SOURCE DATA —

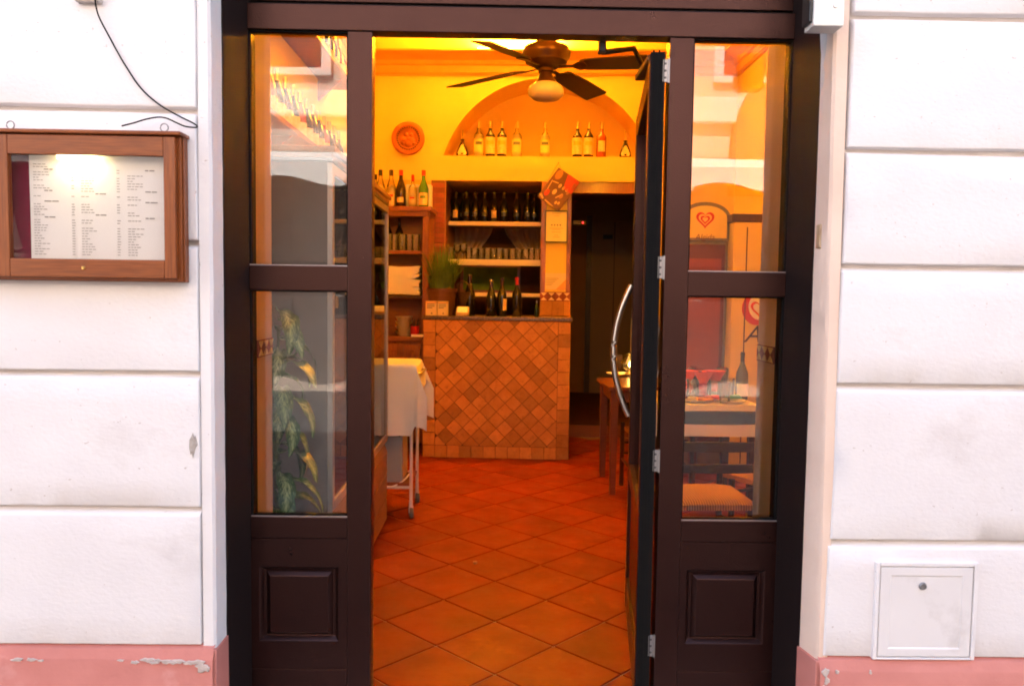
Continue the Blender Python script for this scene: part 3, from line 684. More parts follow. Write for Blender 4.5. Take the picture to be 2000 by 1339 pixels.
# ------------------------------------------------------------------ ceiling fan
fc = UY(1067,122,1.95)
FN = thing('ceiling_fan', 'wooden ceiling fan with brass motor and unlit white globe lamp', 'ceiling fan', fc)
fanm = mat('antique_brass', (.085,.032,.009), .36, metal=.6); blm = mat('fan_blade_wood', (.055,.018,.008), .45, var=(.04,.012,.006), vs=8, stretch=(3,30,30))
M().tube([(0,0,.17),(0,0,ZC-fc.z-.01)], .013, 10).build('down_rod', fanm, FN, smooth='auto')
M().lathe([(.0,0),(.03,0),(.07,.03),(.075,.07),(.07,.075),(0,.075)], n=20).build('ceiling_cup', fanm, FN, smooth='auto', loc=(0,0,ZC-fc.z-.076))
M().lathe([(.0,.215),(.02,.21),(.03,.19),(.062,.185),(.07,.172),(.07,.155),(.056,.14),(.06,.125),(.09,.115),(.125,.10),(.136,.078),(.136,.055),(.122,.036),(.118,.02),(.08,.0),(.055,-.012),(.0,-.012)], n=32).build('motor', fanm, FN, smooth='auto', loc=(0,0,-.022))
M().lathe([(.0,-.030),(.042,-.031),(.046,-.055),(.036,-.058),(.044,-.085),(.056,-.10),(.06,-.115),(.05,-.118),(0,-.118)], n=24).build('lamp_fitter', fanm, FN, smooth='auto')
M().lathe([(.052,-.112),(.066,-.117),(.092,-.135),(.102,-.158),(.098,-.182),(.075,-.203),(.035,-.214),(0,-.216)], n=28).build('globe', mat('opal_glass', (.62,.46,.24), .25), FN, smooth=True)
def blade(tipdir, L):
    m = M(); sh = [(0.0,.045),(.03,.058),(.25,.070),(L-.22,.074),(L-.20,.070),(L-.185,.0)]
    up = [(x,w) for x,w in sh]; poly = up[:-1]+[(x,-w) for x,w in reversed(up[:-1])]
    m.prismz([(x+.19,y) for x,y in poly], -.004, .004); return m.mesh('blade', blm, bevel=.0015)
tips = [(935,77),(885,168),(1172,190),(1268,118)]
for k, (tx, ty) in enumerate(tips):
    q = UZ(tx, ty, fc.z-.012); v = q-Vector(fc); ang = math.atan2(v.y, v.x); L = min(.76, max(.40, v.xy.length))
    b = inst('blade', blade(None, L), FN, (0,0,-.02), rot=(math.radians(-13),0,ang))
    M().prismz([(.07,.014),(.15,.012),(.185,.045),(.215,.040),(.23,.0),(.215,-.040),(.185,-.045),(.15,-.012),(.07,-.014)], -.011, -.0045).build('blade_iron', fanm, b, bevel=.001)

# ================================================================== BOTTLES AND GLASSES
def BL(x, y, z, rz=0): return MB_ @ Matrix.Translation((x,y,z)) @ Matrix.Rotation(rz, 4, 'Z')
PROF = {
 'wine': [(0,0),(.115,.0),(.128,.02),(.128,.50),(.118,.58),(.078,.68),(.048,.76),(.043,.80),(.041,.94),(.048,.945),(.048,.965),(.042,.97),(.042,1.0),(0,1.0)],
 'sparkling': [(0,0),(.13,.0),(.142,.02),(.142,.42),(.130,.52),(.090,.66),(.056,.78),(.046,.88),(.046,.94),(.055,.945),(.055,.965),(.046,.97),(.046,1.0),(0,1.0)],
 'spirit': [(0,0),(.128,0),(.138,.015),(.138,.55),(.128,.61),(.085,.67),(.052,.72),(.046,.80),(.045,.90),(0,.90)],
 'vermouth': [(0,0),(.125,0),(.135,.015),(.135,.45),(.128,.52),(.085,.66),(.055,.76),(.050,.86),(0,.86)],
 'flask': [(0,0),(.17,0),(.215,.05),(.222,.12),(.19,.26),(.12,.44),(.065,.56),(.055,.60),(.07,.61),(.07,.65),(.05,.66),(0,.66)],
}
CAPS = {'wine': [(.0445,.80),(.0435,.938),(.050,.943),(.050,.967),(.044,.972),(.044,1.003),(0,1.003)], 'sparkling': [(.060,.78),(.049,.88),(.048,.94),(.057,.943),(.057,.967),(.049,.975),(.047,1.003),(0,1.003)],
 'spirit': [(.046,.80),(.050,.80),(.048,.90),(.050,.905),(.044,1.0),(0,1.0)], 'vermouth': [(.056,.85),(.058,.855),(.058,.98),(.052,1.0),(0,1.0)], 'flask': [(.0,.66),(.035,.66),(.030,.80),(.022,1.0),(0,1.0)]}
LAB = {'wine': (.15,.40,.9), 'sparkling': (.16,.36,.8), 'spirit': (.12,.50,1.25), 'vermouth': (.10,.40,.9), 'flask': None}
_bc = {}
def bottle(kind, h, body, cap, label, mw, lab, group, labz=None, extra=None, name='bottle', cat='bottle'):
    key = (kind, round(h,3), body.name, cap.name if cap else '', label.name if label else '', labz, extra.name if extra else '')
    if key in _bc: return copy_tree(_bc[key], mat=mw, label=lab)
    t = thing(name, lab, cat, mat=mw, group=group); sy = .55 if kind == 'flask' else 1
    M().lathe([(r*h,z*h) for r,z in PROF[kind]], n=18, sy=sy).build('glass_body', body, t, smooth='auto')
    if body in (clear_g,):
        M().lathe([(0,.02*h)]+[(r*h*.93,z*h) for r,z in PROF[kind] if .01 < z < .62]+[(0,.62*h)], n=16, sy=sy).build('liquid', mat('pale_liquor', (.86,.70,.34), .3, spec=.4) if 'pale_liquor' not in bpy.data.materials else bpy.data.materials['pale_liquor'], t, smooth='auto')
    if cap: M().lathe([(r*h,z*h) for r,z in CAPS[kind]], n=14).build('cap', cap, t, smooth='auto')
    if label:
        if kind == 'flask':
            sh = [(-.14,.06),(.14,.06),(.165,.14),(.11,.28),(.03,.44),(-.03,.44),(-.11,.28),(-.165,.14)]
            M().prism([(x*h,z*h) for x,z in sh], -.118*h, -.108*h).build('label', label, t)
        else:
            za, zb_, aa = labz or LAB[kind]; R_ = PROF[kind][2][0]*h+.0012
            L_ = M().lathe([(R_-.001,za*h),(R_,za*h),(R_,zb_*h),(R_-.001,zb_*h)], n=12, a0=-PI/2-aa, a1=-PI/2+aa).build('label', label, t, smooth='auto')
            if extra: M().lathe([(R_+.0006,(za+(zb_-za)*.55)*h),(R_+.0006,(za+(zb_-za)*.78)*h)], n=10, a0=-PI/2-aa*.6, a1=-PI/2+aa*.6).build('label_print', extra, L_, fix=False)
    _bc[key] = t; return t
TG = M().lathe([(0,.004),(.027,.004),(.030,.012),(.036,.115),(.0375,.118),(.038,.115),(.0325,.01),(.029,0),(0,0)], n=16).mesh('tumbler', thin_g, smooth='auto')
SG = M().lathe([(.0,.003),(.030,.002),(.032,.0),(.006,.006),(.005,.06),(.012,.068),(.030,.085),(.036,.11),(.033,.15),(.0318,.15),(.034,.11),(.028,.088),(0,.074)], n=16).mesh('stem_glass', thin_g, smooth='auto')

# niche bottles
N = [(903,'flask',.245,cola,brass,labelc,'dark teardrop flask in the arched niche, leftmost of its bottles'),
 (935,'spirit',.325,clear_g,goldf,labely,'clear bottle with yellow label just right of the left flask'),
 (957.5,'spirit',.325,cola,goldf,labelc,'dark liqueur bottle beside the first clear bottle in the niche'),
 (980,'spirit',.325,cola,goldf,labelc,'dark liqueur bottle left of the second clear bottle in niche'),
 (1009,'spirit',.325,clear_g,goldf,labely,'clear yellow labelled bottle left of the gap at middle of niche'),
 (1064,'spirit',.325,clear_g,goldf,labely,'clear yellow labelled bottle standing alone under the fan lamp'),
 (1127,'spirit',.325,cola,goldf,labelc,'left of two dark liqueur bottles at right side of niche'),
 (1149,'spirit',.325,cola,goldf,labelc,'dark liqueur bottle next to the amber bottle in niche'),
 (1174,'spirit',.325,amber,goldf,labelc,'amber red bottle with oval cream label in the niche'),
 (1221,'flask',.245,cola,brass,labelc,'dark teardrop flask at right end of the arched niche'),
 (1262,'spirit',.30,amber,goldf,labelc,'amber bottle seen through the glass of open door leaf')]
for px, kd, h, bd, cp, lb_, lab in N:
    x, z = UB(px, 305, .07)
    bottle(kd, h, bd, cp, lb_, BL(x,.07,zS+.0005), lab, 'bottles in the arched niche', labz=(.08,.54,1.3) if bd is cola and kd == 'spirit' else ((.16,.46,.75) if bd is amber else None), extra=ink if lb_ is labely else (goldf if bd is cola and kd == 'spirit' else None))
# terracotta plate on the wall
x, z = UB(797,270,-.02)
PT = thing('wall_plate', 'round terracotta relief plate hung on yellow back wall', 'plate', mat=BL(x,-.004,z))
tp = mat('terracotta_relief', (.42,.115,.035), .6, var=(.36,.09,.028), vs=20, bump=.3, bs=60)
o = M().lathe([(0,.004),(.086,.004),(.090,.010),(.108,.010),(.111,.02),(.140,.024),(.150,.018),(.152,.006),(.146,0),(0,0)], n=40).build('rim', tp, PT, smooth='auto'); o.rotation_euler = (PI/2,0,0)
m = M()
for k in range(30):
    a = 2*PI*k/30; m.lathe([(.0075,0),(.006,.006),(0,.009)], c=(.099*math.cos(a),.099*math.sin(a),.010), n=8)
o = m.build('beading', mat('dark_glaze', (.09,.022,.008), .5), PT, smooth=True); o.rotation_euler = (PI/2,0,0)
m = M()
for (x_,z_,r) in ((-.02,.035,.022),(.026,.03,.02),(-.03,-.01,.032),(.03,-.015,.03),(0,-.045,.036),(-.05,-.04,.02),(.052,-.045,.018),(0,.0,.024)): m.lathe([(r,0),(r*.8,.007),(r*.4,.011),(0,.012)], c=(x_,z_,.004), n=10)
o = m.build('relief_figures', tp, PT, smooth=True); o.rotation_euler = (PI/2,0,0)

# ------------------------------------------------------------------ bar shelves in the recess
shelf_m = mat('white_shelf_edge', (.72,.62,.48), .5)
def rshelf(py, t, lab, y0=.20, xa=None):
    z = UB(960,py,y0)[1]; xs = xa or (rx0+.013)
    s = thing('bar_shelf', lab, 'shelf', mat=BL(0,y0,z), group='shelves in the bar recess')
    M().box(xs,rx1-.013,.012,.40,-.02,0).build('shelf_board', wood, s)
    M().box(xs,rx1-.013,0,.0118,-t,.006).build('shelf_edge', shelf_m, s, bevel=.003)
    return z
z1s = rshelf(434,.034,'upper bar shelf with pale edge under the dark wine bottles'); z2s = rshelf(508,.05,'middle bar shelf with pale edge carrying the glasses'); z3s = rshelf(573,.03,'lowest bar shelf with pale edge behind counter bottles')
for k, (px, yl, hl) in enumerate(((878,.40,0),(890,.33,1),(904,.42,0),(911,.33,0),(928,.33,0),(946,.33,0),(965,.33,1),(984,.33,0),(1009,.33,0),(1030,.33,0),(1043,.40,0))):
    x = UB(px,434,yl)[0]
    nth = ['leftmost','second','third','fourth','fifth','sixth','seventh','eighth','ninth','tenth','rightmost'][k]
    bottle('sparkling', .298, wine, cola, labelc if hl else (darkm), BL(x,yl,z1s+.0005), f'dark wine bottle on upper bar shelf, {nth} of eleven', 'wine bottles on the bar shelf', labz=(.16,.40,.55) if hl else (.22,.34,.5))
r_ = random.Random(21)
gx = [(880,0),(893,1),(905,1),(916,0),(926,0),(940,0),(952,0),(964,0),(975,0),(988,0),(1001,0),(1013,0),(1027,0),(1038,0),(1049,0)]
for k, (px, st) in enumerate(gx):
    yl = .30+.05*(k % 2); x = UB(px,508,yl)[0]
    tag(inst('stem_glass' if st else 'tumbler', SG if st else TG, None), f"{'stemmed glass' if st else 'drinking glass'} on middle bar shelf, {ORD[k]} from the left", 'glass', 'glasses on the bar shelf').matrix_world = BL(x,yl,z2s+.0005)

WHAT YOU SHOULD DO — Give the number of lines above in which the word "from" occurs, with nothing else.

SOLUTION TO THE EXERCISE — 2